→ **Short task**
Up to and including the line containing "COL = SC.collection", please reproduce the lines of the listing below, starting from the top.

→ **Supplied data**
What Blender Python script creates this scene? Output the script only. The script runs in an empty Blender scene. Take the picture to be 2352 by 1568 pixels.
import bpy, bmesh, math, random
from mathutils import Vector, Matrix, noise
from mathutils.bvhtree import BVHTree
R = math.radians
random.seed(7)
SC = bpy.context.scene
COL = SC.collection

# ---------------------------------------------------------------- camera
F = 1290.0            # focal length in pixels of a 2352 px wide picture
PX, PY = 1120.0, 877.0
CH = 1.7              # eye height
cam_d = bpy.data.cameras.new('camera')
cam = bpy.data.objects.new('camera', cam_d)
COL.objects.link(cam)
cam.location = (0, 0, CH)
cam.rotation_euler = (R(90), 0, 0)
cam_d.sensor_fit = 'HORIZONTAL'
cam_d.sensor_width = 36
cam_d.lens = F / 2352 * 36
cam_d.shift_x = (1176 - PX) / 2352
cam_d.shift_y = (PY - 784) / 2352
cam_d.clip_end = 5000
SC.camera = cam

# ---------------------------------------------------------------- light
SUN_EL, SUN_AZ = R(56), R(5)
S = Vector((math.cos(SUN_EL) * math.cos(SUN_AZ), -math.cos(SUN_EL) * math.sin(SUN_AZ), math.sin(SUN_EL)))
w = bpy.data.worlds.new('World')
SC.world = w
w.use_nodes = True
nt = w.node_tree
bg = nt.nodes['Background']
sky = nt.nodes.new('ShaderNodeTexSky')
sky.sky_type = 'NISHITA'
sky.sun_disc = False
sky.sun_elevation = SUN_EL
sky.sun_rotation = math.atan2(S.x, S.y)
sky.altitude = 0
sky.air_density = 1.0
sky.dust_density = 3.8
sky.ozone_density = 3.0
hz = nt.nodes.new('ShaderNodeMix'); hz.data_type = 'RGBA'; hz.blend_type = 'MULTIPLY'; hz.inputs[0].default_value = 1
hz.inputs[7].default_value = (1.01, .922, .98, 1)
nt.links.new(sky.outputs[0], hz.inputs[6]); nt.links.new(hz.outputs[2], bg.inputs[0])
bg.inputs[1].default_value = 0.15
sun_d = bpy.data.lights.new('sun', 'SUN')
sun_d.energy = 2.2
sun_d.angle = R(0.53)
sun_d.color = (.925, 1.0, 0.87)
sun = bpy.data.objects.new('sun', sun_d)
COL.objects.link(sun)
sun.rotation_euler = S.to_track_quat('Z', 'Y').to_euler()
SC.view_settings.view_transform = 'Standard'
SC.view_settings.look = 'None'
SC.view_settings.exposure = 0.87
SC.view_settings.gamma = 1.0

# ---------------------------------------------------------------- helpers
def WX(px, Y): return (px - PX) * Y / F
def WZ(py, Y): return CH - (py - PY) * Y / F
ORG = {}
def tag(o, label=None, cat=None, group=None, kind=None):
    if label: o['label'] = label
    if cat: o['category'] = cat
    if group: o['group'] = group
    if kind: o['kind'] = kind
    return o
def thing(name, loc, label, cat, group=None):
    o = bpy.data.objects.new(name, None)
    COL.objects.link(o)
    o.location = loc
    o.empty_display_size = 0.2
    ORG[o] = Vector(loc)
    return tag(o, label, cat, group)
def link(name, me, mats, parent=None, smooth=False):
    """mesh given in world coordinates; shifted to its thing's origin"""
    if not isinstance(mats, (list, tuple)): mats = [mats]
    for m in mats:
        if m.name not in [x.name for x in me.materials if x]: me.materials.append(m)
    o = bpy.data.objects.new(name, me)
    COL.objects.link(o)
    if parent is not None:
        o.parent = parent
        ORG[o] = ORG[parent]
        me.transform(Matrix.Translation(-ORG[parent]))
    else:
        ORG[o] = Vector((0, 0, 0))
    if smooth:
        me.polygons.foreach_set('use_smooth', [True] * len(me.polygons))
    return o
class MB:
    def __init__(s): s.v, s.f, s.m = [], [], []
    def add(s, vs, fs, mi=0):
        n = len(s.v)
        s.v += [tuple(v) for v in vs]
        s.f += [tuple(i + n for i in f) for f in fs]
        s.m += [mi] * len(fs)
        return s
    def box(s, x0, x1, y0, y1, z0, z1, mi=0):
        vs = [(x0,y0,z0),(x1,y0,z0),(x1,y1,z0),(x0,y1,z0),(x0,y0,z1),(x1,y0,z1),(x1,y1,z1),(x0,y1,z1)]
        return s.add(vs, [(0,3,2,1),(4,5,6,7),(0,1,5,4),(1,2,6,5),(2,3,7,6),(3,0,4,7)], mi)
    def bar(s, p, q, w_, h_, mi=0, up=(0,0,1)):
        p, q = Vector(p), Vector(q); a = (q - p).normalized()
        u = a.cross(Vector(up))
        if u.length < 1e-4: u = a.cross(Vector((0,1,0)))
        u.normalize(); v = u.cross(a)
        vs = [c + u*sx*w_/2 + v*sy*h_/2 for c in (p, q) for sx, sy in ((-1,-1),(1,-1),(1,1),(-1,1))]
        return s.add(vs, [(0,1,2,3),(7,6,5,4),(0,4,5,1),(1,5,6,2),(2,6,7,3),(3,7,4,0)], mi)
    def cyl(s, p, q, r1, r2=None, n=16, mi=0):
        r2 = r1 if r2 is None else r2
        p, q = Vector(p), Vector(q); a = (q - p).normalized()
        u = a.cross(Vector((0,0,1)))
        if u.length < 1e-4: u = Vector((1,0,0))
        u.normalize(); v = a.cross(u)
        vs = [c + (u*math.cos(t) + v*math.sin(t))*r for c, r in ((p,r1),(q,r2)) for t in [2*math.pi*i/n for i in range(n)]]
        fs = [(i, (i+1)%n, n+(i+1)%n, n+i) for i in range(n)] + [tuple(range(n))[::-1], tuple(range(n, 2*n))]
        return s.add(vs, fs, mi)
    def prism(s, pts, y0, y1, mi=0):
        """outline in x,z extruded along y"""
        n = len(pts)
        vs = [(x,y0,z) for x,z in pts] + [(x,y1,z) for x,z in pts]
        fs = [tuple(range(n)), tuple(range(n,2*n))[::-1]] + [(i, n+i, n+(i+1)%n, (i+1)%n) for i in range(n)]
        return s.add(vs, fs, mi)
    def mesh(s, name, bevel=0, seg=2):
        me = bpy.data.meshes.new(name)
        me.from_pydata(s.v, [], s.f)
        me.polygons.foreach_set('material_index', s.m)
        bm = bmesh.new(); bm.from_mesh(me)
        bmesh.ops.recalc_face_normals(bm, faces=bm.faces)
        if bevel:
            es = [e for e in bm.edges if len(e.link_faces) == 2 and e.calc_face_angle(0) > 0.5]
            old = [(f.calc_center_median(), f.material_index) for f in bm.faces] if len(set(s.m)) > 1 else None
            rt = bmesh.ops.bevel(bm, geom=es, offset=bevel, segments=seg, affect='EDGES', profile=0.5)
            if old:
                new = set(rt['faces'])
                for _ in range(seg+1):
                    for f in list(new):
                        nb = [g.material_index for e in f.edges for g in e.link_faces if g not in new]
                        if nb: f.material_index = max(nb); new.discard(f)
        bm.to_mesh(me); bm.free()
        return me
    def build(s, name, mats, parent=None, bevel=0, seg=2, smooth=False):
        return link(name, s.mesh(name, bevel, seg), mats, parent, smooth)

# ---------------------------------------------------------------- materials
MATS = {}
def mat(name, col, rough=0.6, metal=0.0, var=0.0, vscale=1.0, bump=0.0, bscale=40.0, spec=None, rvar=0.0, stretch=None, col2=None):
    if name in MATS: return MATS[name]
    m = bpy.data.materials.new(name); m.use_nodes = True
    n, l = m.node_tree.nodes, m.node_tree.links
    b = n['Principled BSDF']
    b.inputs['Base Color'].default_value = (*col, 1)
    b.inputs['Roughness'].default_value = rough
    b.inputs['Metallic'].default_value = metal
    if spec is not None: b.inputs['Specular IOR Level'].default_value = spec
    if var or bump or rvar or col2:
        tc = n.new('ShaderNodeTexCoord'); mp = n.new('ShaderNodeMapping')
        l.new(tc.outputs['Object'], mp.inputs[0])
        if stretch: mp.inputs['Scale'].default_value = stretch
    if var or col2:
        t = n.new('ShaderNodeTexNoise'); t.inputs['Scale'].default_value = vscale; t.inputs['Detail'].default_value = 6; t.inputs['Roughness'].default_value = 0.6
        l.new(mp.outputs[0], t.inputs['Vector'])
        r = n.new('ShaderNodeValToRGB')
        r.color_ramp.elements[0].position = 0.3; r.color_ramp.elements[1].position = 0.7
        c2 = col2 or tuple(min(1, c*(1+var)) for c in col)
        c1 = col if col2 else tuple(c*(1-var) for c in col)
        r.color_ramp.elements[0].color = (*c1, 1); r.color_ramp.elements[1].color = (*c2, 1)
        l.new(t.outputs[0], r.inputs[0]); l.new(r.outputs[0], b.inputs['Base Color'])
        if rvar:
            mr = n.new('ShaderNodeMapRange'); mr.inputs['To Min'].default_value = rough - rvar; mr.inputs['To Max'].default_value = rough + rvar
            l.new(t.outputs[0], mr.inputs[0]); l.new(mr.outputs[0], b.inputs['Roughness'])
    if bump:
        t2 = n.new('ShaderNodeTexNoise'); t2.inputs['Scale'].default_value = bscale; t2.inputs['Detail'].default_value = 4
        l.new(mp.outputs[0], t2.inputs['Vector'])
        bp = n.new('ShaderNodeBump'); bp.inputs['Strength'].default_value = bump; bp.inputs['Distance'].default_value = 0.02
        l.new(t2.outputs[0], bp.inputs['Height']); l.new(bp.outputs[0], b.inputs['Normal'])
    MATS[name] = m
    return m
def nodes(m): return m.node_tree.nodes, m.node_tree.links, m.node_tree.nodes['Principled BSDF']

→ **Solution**
What Blender Python script creates this scene? Output the script only. The script runs in an empty Blender scene. Take the picture to be 2352 by 1568 pixels.
import bpy, bmesh, math, random
from mathutils import Vector, Matrix, noise
from mathutils.bvhtree import BVHTree
R = math.radians
random.seed(7)
SC = bpy.context.scene
COL = SC.collection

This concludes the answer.